Diamondback Energy has been one of the cleaner stories in E&P over the past 18 months — a Permian pure-play that absorbed the Double Eagle and FireBird transactions with minimal integration friction, lowered the cost structure materially, and kept capital returns front and center. Going into the week of April 21, the stock was trading around $192, sitting comfortably below its March high near $202. That discount, in the context of a sound underlying business, looked like an opening.
Position and Rationale
I initiated a long at $191.80 on April 22, buying 100 shares. The same session, I sold the April 25 $195 call at $3.80 premium, reducing my effective cost basis to $188.00.
The decision to sell the call immediately was driven by one observation: Diamondback's near-term catalyst calendar was light. No earnings until early May, no major corporate announcements expected, and crude prices were providing no upward momentum in the sector. In that environment — decent business, quiet calendar, modest multiple — selling premium against a stock you own is a straightforward income play. You're not gambling on a catalyst. You're earning a return for providing liquidity.
At $195, the call was approximately $3 out of the money. My implied cap on the trade was $195 plus the $3.80 premium already collected, or roughly $198.80 in maximum total proceeds if the call went deep in the money and I closed the entire position.
What Actually Happened
By April 25 close, FANG printed at $194.80 — exactly $0.20 below my call strike. The call expired worthless with almost no intrinsic value. I kept the full $3.80 premium and retained the stock position.
The trade returned: $3.00 in stock gain ($194.80 − $191.80) plus $3.80 premium = $6.80 per share on $191.80 cost = 3.55%.
On Covered Calls That Expire Worthless
A covered call that expires worthless is sometimes framed as leaving money on the table — the stock went up, but your upside was technically capped. I disagree with that framing when the call was sold at a rational strike with a rational premium. The premium was collected regardless. The stock continues in the book at a $188.00 effective cost basis. The position is better positioned for next week than it was entering this one.

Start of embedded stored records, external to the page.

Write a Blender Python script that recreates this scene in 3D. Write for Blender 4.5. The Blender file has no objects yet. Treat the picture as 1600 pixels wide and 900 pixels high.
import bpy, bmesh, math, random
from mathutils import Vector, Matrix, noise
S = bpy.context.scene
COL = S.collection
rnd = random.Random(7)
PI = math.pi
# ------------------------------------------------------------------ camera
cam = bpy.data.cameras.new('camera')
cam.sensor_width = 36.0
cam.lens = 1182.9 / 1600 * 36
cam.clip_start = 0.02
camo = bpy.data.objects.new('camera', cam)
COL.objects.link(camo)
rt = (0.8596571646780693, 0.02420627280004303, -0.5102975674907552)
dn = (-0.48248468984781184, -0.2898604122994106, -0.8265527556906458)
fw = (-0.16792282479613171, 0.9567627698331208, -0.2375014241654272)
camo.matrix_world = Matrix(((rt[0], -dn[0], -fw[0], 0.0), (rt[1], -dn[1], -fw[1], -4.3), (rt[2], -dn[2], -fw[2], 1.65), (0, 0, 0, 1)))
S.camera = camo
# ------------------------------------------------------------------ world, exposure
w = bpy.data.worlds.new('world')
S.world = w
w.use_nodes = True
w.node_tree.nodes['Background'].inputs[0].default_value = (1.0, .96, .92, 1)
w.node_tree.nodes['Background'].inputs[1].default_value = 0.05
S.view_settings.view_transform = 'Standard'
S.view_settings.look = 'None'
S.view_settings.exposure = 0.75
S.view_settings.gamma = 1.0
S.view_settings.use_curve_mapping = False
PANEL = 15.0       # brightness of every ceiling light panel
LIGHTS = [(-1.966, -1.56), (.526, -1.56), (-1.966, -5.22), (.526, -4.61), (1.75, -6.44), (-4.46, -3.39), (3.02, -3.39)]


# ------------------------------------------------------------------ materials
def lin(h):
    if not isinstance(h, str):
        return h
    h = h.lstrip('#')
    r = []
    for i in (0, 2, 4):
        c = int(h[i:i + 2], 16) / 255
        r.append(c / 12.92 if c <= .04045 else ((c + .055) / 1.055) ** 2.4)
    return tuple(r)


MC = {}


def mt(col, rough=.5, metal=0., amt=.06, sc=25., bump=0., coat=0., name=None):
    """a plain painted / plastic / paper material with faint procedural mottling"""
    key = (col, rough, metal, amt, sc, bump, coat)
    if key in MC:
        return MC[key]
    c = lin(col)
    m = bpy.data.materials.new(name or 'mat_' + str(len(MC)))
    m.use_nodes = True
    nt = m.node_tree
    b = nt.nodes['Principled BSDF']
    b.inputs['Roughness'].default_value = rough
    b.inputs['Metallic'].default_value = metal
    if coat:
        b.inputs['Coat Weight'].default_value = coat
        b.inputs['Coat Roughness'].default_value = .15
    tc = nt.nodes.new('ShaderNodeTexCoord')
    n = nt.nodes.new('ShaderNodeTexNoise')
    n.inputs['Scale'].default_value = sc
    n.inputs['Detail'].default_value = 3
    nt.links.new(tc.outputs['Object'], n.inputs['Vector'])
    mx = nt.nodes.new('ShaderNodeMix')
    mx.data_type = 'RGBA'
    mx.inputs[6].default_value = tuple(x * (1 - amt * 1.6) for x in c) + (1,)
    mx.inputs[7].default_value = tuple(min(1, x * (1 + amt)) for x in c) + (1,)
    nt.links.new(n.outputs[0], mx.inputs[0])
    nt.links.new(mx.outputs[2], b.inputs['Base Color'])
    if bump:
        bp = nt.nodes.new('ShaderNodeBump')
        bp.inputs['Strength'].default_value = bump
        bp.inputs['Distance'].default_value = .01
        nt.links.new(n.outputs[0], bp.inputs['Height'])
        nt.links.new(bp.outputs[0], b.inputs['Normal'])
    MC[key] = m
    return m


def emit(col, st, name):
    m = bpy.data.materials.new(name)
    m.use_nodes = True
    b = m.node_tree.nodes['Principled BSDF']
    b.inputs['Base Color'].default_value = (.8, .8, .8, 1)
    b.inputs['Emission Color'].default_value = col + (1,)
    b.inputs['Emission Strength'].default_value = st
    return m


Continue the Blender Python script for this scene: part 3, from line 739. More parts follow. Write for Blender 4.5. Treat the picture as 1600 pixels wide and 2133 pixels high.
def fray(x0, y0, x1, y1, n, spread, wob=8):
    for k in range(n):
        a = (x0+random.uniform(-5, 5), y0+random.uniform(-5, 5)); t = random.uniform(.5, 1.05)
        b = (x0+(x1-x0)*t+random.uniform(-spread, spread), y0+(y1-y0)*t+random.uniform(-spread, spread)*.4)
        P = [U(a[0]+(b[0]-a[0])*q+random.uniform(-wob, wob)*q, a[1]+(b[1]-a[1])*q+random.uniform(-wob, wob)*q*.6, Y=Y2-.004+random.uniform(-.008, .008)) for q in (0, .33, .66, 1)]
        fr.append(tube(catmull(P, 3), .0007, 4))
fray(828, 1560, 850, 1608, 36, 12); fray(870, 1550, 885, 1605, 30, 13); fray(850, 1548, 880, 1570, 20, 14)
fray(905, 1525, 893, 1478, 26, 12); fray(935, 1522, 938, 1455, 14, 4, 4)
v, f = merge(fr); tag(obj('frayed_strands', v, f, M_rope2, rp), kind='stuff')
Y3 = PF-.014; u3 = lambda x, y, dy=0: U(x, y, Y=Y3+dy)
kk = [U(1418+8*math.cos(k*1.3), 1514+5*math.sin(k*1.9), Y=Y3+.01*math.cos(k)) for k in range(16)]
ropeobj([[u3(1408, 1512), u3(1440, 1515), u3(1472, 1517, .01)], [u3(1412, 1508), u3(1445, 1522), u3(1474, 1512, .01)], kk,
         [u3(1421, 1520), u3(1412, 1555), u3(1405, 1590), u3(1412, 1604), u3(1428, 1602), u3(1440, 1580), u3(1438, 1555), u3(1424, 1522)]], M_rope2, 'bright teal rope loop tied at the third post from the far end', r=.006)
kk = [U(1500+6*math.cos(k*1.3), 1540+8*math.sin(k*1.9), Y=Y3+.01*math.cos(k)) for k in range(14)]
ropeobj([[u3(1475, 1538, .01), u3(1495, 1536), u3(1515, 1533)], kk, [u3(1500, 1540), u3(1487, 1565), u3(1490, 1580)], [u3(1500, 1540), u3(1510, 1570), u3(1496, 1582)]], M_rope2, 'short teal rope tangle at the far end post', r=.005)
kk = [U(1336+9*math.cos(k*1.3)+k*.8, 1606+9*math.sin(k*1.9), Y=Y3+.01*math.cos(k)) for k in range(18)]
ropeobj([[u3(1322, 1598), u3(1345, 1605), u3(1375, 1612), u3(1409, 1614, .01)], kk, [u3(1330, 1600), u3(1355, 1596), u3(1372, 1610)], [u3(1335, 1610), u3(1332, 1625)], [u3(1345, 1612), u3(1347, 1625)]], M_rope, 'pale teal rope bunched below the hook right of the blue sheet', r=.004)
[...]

What I'm watching: FANG's Q1 earnings will be the real test. If Permian volumes came in at the upper end of guidance and management maintains full-year production targets despite softer crude, there is a credible case for re-rating back toward the $200 zone. If they trim guidance on oil price assumptions, $185–190 becomes the relevant support zone. Either way, at an effective entry of $188.00 with the covered call premium already banked, the position is in good shape.